David Bacon Stories & Photographs
Peace & Justice
Welfare Reform - The Race to the Bottom
by David Bacon

LOS ANGELES (2/26/97) - In an act of political schizophrenia, last week the AFL-CIO's executive council welcomed Vice-President Gore with open arms, and then denounced the Clinton welfare reform. Gerald McEntee, president of the American Federation of State, County and Municipal Employees, praised Gore's "prolabor" speech, and two days later announced his union was mounting an organizing drive of the workfare workforce welfare reform creates.

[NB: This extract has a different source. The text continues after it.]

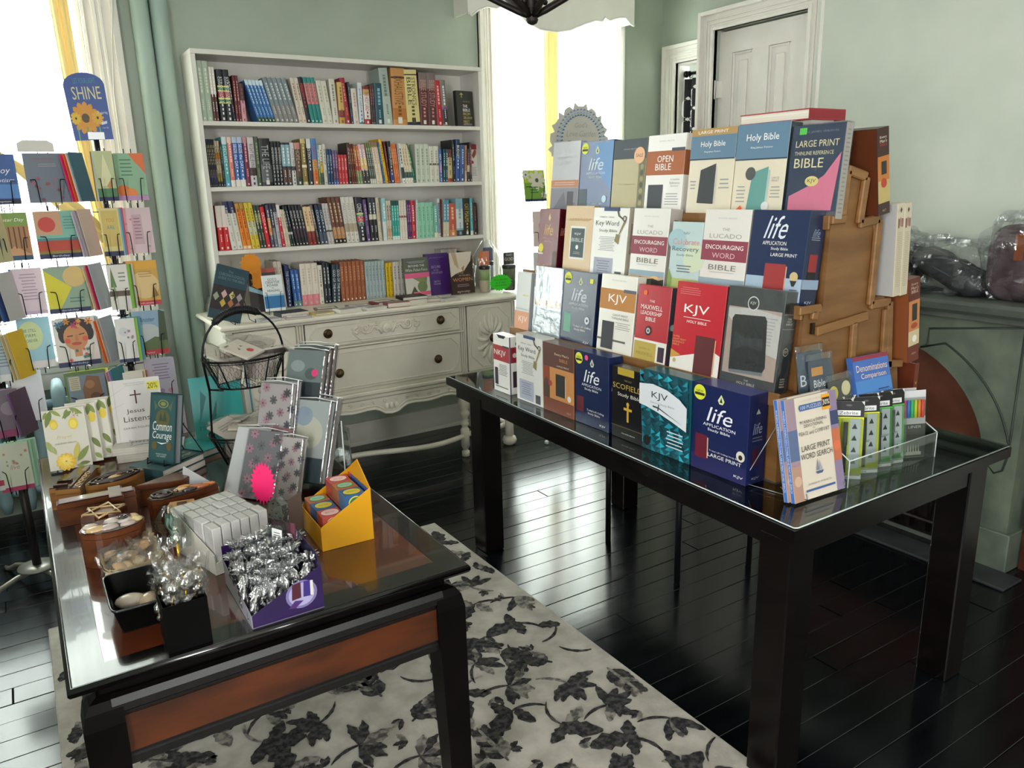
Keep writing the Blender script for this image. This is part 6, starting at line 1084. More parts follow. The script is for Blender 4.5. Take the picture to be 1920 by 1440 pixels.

There's nothing wrong with organizing workfare recipients, and other organizations are also trying to do it, from ACORN to grassroots projects in Brooklyn. It's a step towards organizing the unemployed, something labor and community groups haven't tried since the Welfare Rights Organization of the 60s and the unemployed councils of the 30s. This step has again become an historical necessity.

But in an era of growing permanent unemployment in a globalized economy, these creditable intentions increasingly conflict with the demogogy of both polticial parties. "When you flood the labor market with workfare recipients," explains Fran Bernstein, from AFSCME's national office, "you see enormous wage depression for the bottom third of the workforce. That's intentional."

The U.S. job market is glutted with millions of unemployed workers. Welfare reform throws workfare recipients onto that market, pitting them against other unemployed workers, and even employed ones, in a devastating race to the bottom.

Americans have grown accustomed to chronic, rising joblessness. Today an unemployment rate of 5%, or 6 million people on the street by official undercount, is considered a full-employment economy. The same rate marked economic recessions thirty and forty years ago. And in the economic downturn certain to take place before the end of this administration's four-year term, the rate will likely double.

Unlike election campaigns of years ago, last fall produced no promises of jobs programs or relief. Instead, we got a welfare reform bill, produced in an orgy of moralism about lazy recipients, which creates no jobs, while forcing people to work for their benefit check.

Since the bill passed, cities have begun to look at workfare recipients as a pool of low-cost labor which can replace existing, unionized employees. The threat of such replacement has become a powerful lever for extracting cuts in wages, benefits and working conditions.

Last August New York City's Municipal Transit Authority told the Transit Union for subway and bus workers that many of its members would be replaced. Negotiating with a gun to its head, the union agreed that 500 workfare recipients would take over union jobs cleaning subways.

Only a few workfare recipients may eventually qualify for permanent, normal-wage, union jobs. The MTA's goal is really a workforce of subway cleaners who receive the equivalent of minimum wage or less, doing the same job union employees now perform for a much higher one.

At the end of two years, benefit checks stop coming. Meanwhile, workfare workers have received no job training and developed no skills. They are no more "employable" than they were when they picked up a broom. Since New York City is unlikely to run short of poverty-stricken people desperate for benefits, there will always be a ready pool for the MTA. In a revolving door, the old get bounced out and the new brought in.

Since the bill's passage the New York City administration has announced it intends to expand its workfare workforce to 60,000 by 1998.

Private employers are also eyeing the possibilities. "We cannot create enough public-service jobs to hire these folks," President Clinton says. "This has basically got to be a private-sector show."

Marriott Corporation, which has mounted a scorched-earth fight to keep its regular employees from organizing unions, developed one of the first efforts to bring workfare into its workforce. The company understands the advantage it has when the weekly benefit check is all that stands between a worker and the streets.

Employers contend that workfare recipients are not workers at all, and have no right to organize, file discrimination or health and safety complaints, or get overtime and the minimum wage.

Public employee unions have historically supported the creation of jobs for welfare recipients and unemployed people. But workfare, they say, offers no solution.

With no guarantee of workplace rights for workfare recipients, or an eventual permanent job paying a liveable wage, welfare reform pits pits them against currently-employed workers in a race to the bottom. In the process, it promises to transform jobs which can support families into ones which can't, and to rob the people who perform them of security and their dignity as workers.